Generally when I'm building a UI on top of bootstrap, I import all the LESS files into my project, and then compile them together with my project LESS files.

This lets me, for example, change the brand-primary color, or the base font size, etc, without having to override every component that might use that variable.

However, this UI Kit, as well as a number of other kits I've seen take in the pre-compiled Bootstrap CSS and override each item individually.

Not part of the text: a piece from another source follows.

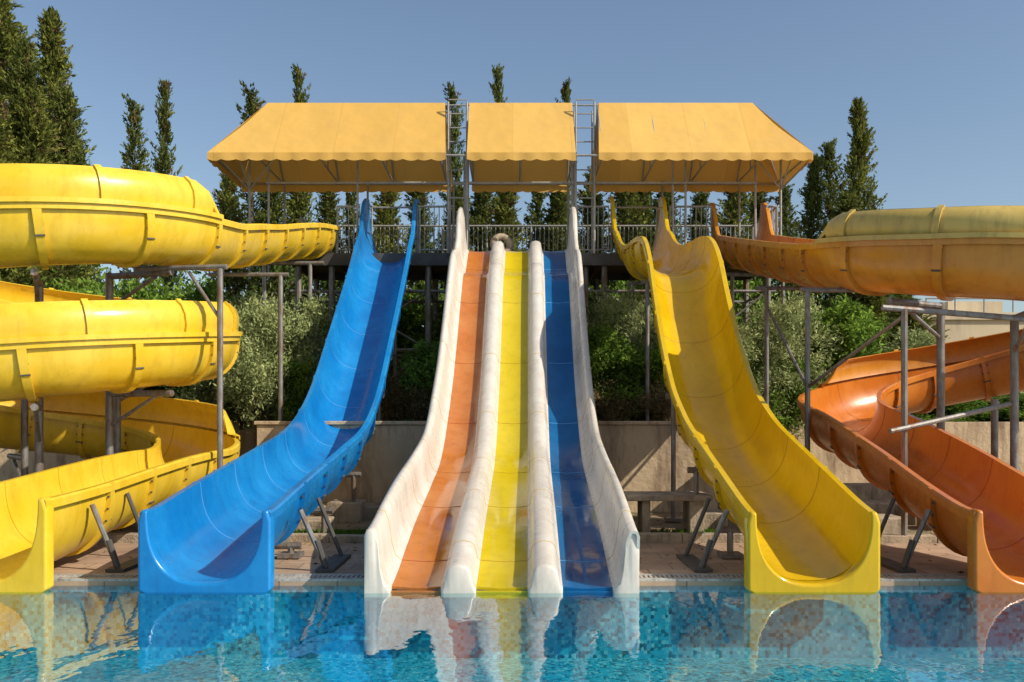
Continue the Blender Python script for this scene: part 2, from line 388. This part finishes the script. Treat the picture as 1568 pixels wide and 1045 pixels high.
for p_,q_ in (((-4.35,13.4,.05),(-4.35,13.4,3.95)),((-4.35,16.9,.05),(-4.35,16.9,4.4)),((-4.4,19.6,1.5),(-4.4,19.6,5.1)),((-5.4,19.6,1.5),(-5.4,19.6,5.1))): b.tube(p_,q_,.045,'steel',10)
b.tube((-4.25,13.4,3.98),(-5.7,13.6,3.98),.04,'steel'); b.tube((-4.35,13.4,3.2),(-4.85,13.5,3.92),.026,'steel')
b.tube((-4.2,16.9,4.42),(-5.7,16.9,4.42),.04,'steel'); b.tube((-4.1,19.6,5.1),(-5.7,19.6,5.1),.045,'steel'); b.build('columns',left)
b=B()
for p_,q_ in (((4.6,14.0,.05),(4.6,14.0,3.7)),((4.7,16.6,.05),(4.7,16.6,4.1)),((4.8,19.6,1.5),(4.8,19.6,4.85)),((5.9,19.6,1.5),(5.9,19.6,4.85)),((5.3,12.15,.05),(5.3,12.15,3.2))): b.tube(p_,q_,.042,'steel',10)
b.tube((4.5,14,3.72),(6.1,14,3.72),.04,'steel'); b.tube((4.5,16.6,4.12),(6.1,16.6,4.12),.04,'steel'); b.tube((4.6,19.6,4.85),(6.1,19.6,4.85),.045,'steel')
b.tube((4.6,14,2.2),(5.3,12.2,3.1),.028,'steel'); b.tube((4.6,14,2.2),(4.7,16.6,3.8),.026,'steel')
b.tube((5.0,11.9,1.55),(7.4,13.2,1.95),.035,'steel'); b.tube((5.0,12.15,3.22),(7.6,12.2,3.02),.042,'steel')
b.build('columns',right)
# ---------------------------------------------------------------- tower
tw=empty('slide_tower'); PZ=5.60; y0,y1=21.35,23.6; xa,xb=-5.3,6.3
b=B(); b.box(xa,xb,y0,y1,PZ-.10,PZ,'rust'); b.box(xa-.02,xb+.02,y0-.05,y0-.004,PZ-.26,PZ+.03,'darksteel'); b.box(xa-.02,xb+.02,y1+.004,y1+.05,PZ-.26,PZ+.03,'darksteel')
for i in range(12):
    x=xa+.1+i*(xb-xa-.2)/11; b.box(x-.04,x+.04,y0+.01,y1-.01,PZ-.26,PZ-.104,'rust')
b.build('platform',tw)
b=B()
cols=[-5.1,-4.3,-2.0,-1.45,1.75,2.2,4.3,6.1]
for x in cols:
    for y in(y0+.12,y1-.15):
        b.tube((x,y,1.45),(x,y,PZ-.26),.075,'steel',10); b.box(x-.2,x+.2,y-.2,y+.2,1.45,1.62,'stone')
for z in(4.75,3.35):
    b.tube((xa,y0+.12,z),(xb,y0+.12,z),.04,'steel'); b.tube((xa,y1-.15,z),(xb,y1-.15,z),.04,'steel')
    for x in cols: b.tube((x,y0+.12,z),(x,y1-.15,z),.04,'steel')
for i,(a_,c_) in enumerate(zip(cols[:-1],cols[1:])):
    if c_-a_>1:
        b.tube((a_,y0+.12,4.75),(c_,y0+.12,3.35),.025,'steel'); b.tube((c_,y0+.12,4.75),(a_,y0+.12,3.35),.025,'steel')
        b.tube((a_,y0+.12,1.6),(c_,y0+.12,3.35),.025,'steel')
b.build('frame',tw)
b=B()
def railing(xs,xe,y,z0=PZ,h=1.15,sp=.115,ax='x'):
    L=abs(xe-xs); n=max(1,int(L/sp))
    f=(lambda u,z:(u,y,z)) if ax=='x' else (lambda u,z:(y,u,z))
    b.tube(f(xs,z0+h),f(xe,z0+h),.026,'rail'); b.tube(f(xs,z0+.12),f(xe,z0+.12),.018,'rail')
    for i in range(n+1):
        u=xs+(xe-xs)*i/n; b.tube(f(u,z0+.12 if i%10 else z0),f(u,z0+h),.012 if i%10 else .026,'rail',6)
for s_,e_ in((-4.15,-3.62),(-2.2,-1.38),(1.55,2.3),(3.75,4.75),(6.05,6.3)): railing(s_,e_,y0+.03)
railing(xa,xb,y1-.06); railing(y0+.03,y1-.06,xb,ax='y'); railing(y0+1.2,y1-.06,xa,ax='y')
b.build('railings',tw,smooth=True)
b=B()
for x,w in((-2.86,1.1),(2.98,1.1)):
    b.tube((x-w/2,21.9,PZ+1.25),(x+w/2,21.9,PZ+1.25),.022,'rail');
    for sx in(-1,1): b.tube((x+sx*w/2,21.9,PZ),(x+sx*w/2,21.9,PZ+1.25),.022,'rail')
b.build('entry_frames',tw)
EZ=7.72; RZ=9.26; ye,yr,yb=20.3,21.5,22.9
b=B()
segs=[(-6.88,-1.50,-5.84,-1.60,True,False),(-1.02,1.44,-1.02,1.44,False,False),(1.96,6.80,2.07,5.75,False,True)]
for x in(-6.2,-5.75,-3.65,-1.48,-1.12,1.42,1.95,3.8,4.1,5.75,6.35):
    yy=ye+.95
    b.tube((x,yy,PZ if xa<x<xb else 5.0),(x,yy,EZ+.3),.028,'rail')
for x in(-5.75,-3.65,-1.48,1.42,3.8,5.75): b.tube((x,yb-.15,PZ),(x,yb-.15,EZ),.028,'rail')
for x in(-6.8,-5.8,-4.4,-3.0,-1.65,-.98,.2,1.4,2.05,3.3,4.5,5.7,6.7):
    zr_=RZ if -5.9<x<5.8 else EZ+.05
    b.tube((x,ye+.05,EZ-.05),(x,yb-.05,EZ-.05),.022,'rail')
    if zr_==RZ:
        b.tube((x,ye+.05,EZ-.05),(x,yr,RZ-.06),.022,'rail'); b.tube((x,yb-.05,EZ-.05),(x,yr,RZ-.06),.022,'rail')
        b.tube((x,yr,EZ-.05),(x,yr,RZ-.06),.018,'rail')
b.tube((-6.8,ye+.05,EZ-.05),(6.7,ye+.05,EZ-.05),.024,'rail'); b.tube((-6.8,yb-.05,EZ-.05),(6.7,yb-.05,EZ-.05),.024,'rail')
b.tube((-5.82,yr,RZ-.06),(5.72,yr,RZ-.06),.022,'rail')
b.tube((-5.8,ye+.9,EZ-.45),(5.8,ye+.9,EZ-.45),.028,'rail')
for x in(-6.2,6.35):
    sg=1 if x<0 else -1
    b.tube((x,ye+.95,EZ-.6),(x+sg*.6,ye+.6,EZ-.06),.02,'rail'); b.tube((x,ye+.95,EZ-.6),(x-sg*.5,ye+.3,EZ-.06),.02,'rail')
    b.tube((x,ye+.95,EZ-.6),(x,ye+.1,EZ-.06),.02,'rail')
for xg0,xg1 in((-1.50,-1.06),(1.50,1.94)):
    for x in(xg0,xg1):
        b.tube((x,yr-.35,PZ),(x,yr-.35,RZ-.1),.024,'rail')
        b.tube((x,yr+.3,PZ),(x,yr+.3,RZ-.1),.02,'rail')
    z=PZ+1.3
    while z<RZ: b.tube((xg0,yr-.35,z),(xg1,yr-.35,z),.016,'rail'); z+=.33
b.build('canopy_frame',tw)
def canopy(x0,x1,rx0,rx1,hl,hr):
    b=B(); n=int((x1-x0)/.09)
    def grid(A,Bb,C,D,nu,nv,sag=.05):
        vs=[]
        for j in range(nv+1):
            for i in range(nu+1):
                u=i/nu;v=j/nv; p=(A.lerp(Bb,u)).lerp(D.lerp(C,u),v)
                s=sag*math.sin(math.pi*v)*(.3+.9*abs(math.sin(p.x*math.pi/1.35)))
                vs.append(p-Vector((0,0,s)))
        fs=[(j*(nu+1)+i,j*(nu+1)+i+1,(j+1)*(nu+1)+i+1,(j+1)*(nu+1)+i) for j in range(nv) for i in range(nu)]
        b.add(vs,fs,'canvas')
    V=Vector
    def valance(A,Bb,h=.15):
        L=(Bb-A).length; nn=int(L/.045); vs=[]
        for i in range(nn+1):
            p=A.lerp(Bb,i/nn); q=h+.035*abs(math.sin(math.pi*i/7)); w=.015*math.sin(i*.5)
            vs+= [p, p+V((w,w,-q))]
        b.add(vs,[(2*i,2*i+2,2*i+3,2*i+1) for i in range(nn)],'canvas')
    grid(V((x0,ye,EZ)),V((x1,ye,EZ)),V((rx1,yr,RZ)),V((rx0,yr,RZ)),n//3,8)
    grid(V((x1,yb,EZ)),V((x0,yb,EZ)),V((rx0,yr,RZ)),V((rx1,yr,RZ)),n//3,8)
    valance(V((x0,ye,EZ)),V((x1,ye,EZ))); valance(V((x0,yb,EZ)),V((x1,yb,EZ)),.22)
    for x,rx,h in((x0,rx0,hl),(x1,rx1,hr)):
        if h:
            b.add([(x,ye,EZ),(x,yb,EZ),(rx,yr,RZ)],[(0,1,2)],'canvas'); valance(V((x,ye,EZ)),V((x,yb,EZ)))
    b.build('shade_canopy',None,angle=50)
for s_ in segs: canopy(*s_)
bpy.ops.mesh.primitive_torus_add(major_radius=.20,minor_radius=.08,location=(-.25,21.45,PZ+.26),rotation=(math.radians(80),0,.2))
o=bpy.context.object; o.name='swim_ring'; o.data.materials.append(M['stone']);
for p in o.data.polygons: p.use_smooth=True
# ---------------------------------------------------------------- ground, deck, walls, pool
b=B()
PX=16; PE=9.3; DZ=.045; PD=-.75
def sheet(b,x0,x1,ya,yb_,z,k): b.add([(x0,ya,z),(x1,ya,z),(x1,yb_,z),(x0,yb_,z)],[(0,1,2,3)],k)
sheet(b,-400,-PX,-400,16.4,.03,'earth'); sheet(b,PX,400,-400,16.4,.03,'earth'); sheet(b,-PX,PX,-400,-14,.03,'earth'); sheet(b,-PX,PX,PE,16.4,.03,'earth')
sheet(b,-400,-4.35,16.4,19.6,.03,'earth'); sheet(b,4.45,400,16.4,19.6,.03,'earth')
sheet(b,-4.35,4.45,16.4,19.6,1.5,'earth'); sheet(b,-400,400,19.6,500,1.5,'earth')
b.build('ground',smooth=False)
def wall(boxes,name='concrete_wall'):
    b=B()
    for q in boxes: b.box(*q)
    return b.build(name,bevel=.012)
wall([(-4.6,4.7,16.2,16.45,-.1,1.60,'conc'),(-4.64,4.74,16.16,16.49,1.603,1.67,'conc')])
wall([(-4.6,-4.36,16.495,19.55,-.1,1.62,'conc'),(4.46,4.7,16.495,19.55,-.1,1.62,'conc'),(-30,-4.6,19.56,19.8,-.1,1.64,'conc'),(4.7,30,19.56,19.8,-.1,1.64,'conc')])
b=B(); b.box(-PX,PX,PE,12.1,-.2,DZ,'deck'); b.build('pool_deck',bevel=.01)
b=B();
b.box(-PX,PX,PE-.035,PE+.05,DZ+.0015,DZ+.022,'grate'); b.box(-PX,PX,PE-.035,PE-.012,-.005,DZ+.001,'deck'); b.box(-PX,PX,PE+.25,PE+.30,DZ+.0015,DZ+.02,'grate')
i=-PX
while i<PX: b.box(i,i+.025,PE+.052,PE+.248,DZ+.003,DZ+.016,'grate'); i+=.05
b.build('drain_grate',smooth=False)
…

Is this the preferred way to do UI Kits? If so, what's the reasoning behind it? We build a lot of themes and UIKits for internal use, and would love to know if we're doing it wrong (tm).

2 comments

There are 2 ways of working with Bootstrap. 1: the one that you specified where you change the variables directly in LESS/SASS (BS4). You need to know LESS/SASS for those changes. And 2: the one where you don't know LESS/SASS/CSS and you just want a different design for the default bootstrap. You download a UI Kit that has a new design and it is also containing new elements/example pages. Using the UI Kit/Theme/Template, you don't have to dig deeper into the variables if you don't want or you don't know how to do that. You just start to work with the backend and you are covered on the front end. Now the reason for us, here I'm talking just about our company, don't know why other do it in this way or another way, we want to overwrite the bootstrap and keep bootstrap as a separate file so we can easily migrate from v3.3.0 to v3.3.5 or from v3.3.5 to v4 alpha 4,5,6 etc, without doing major changes in our UI Kit. Makes sense?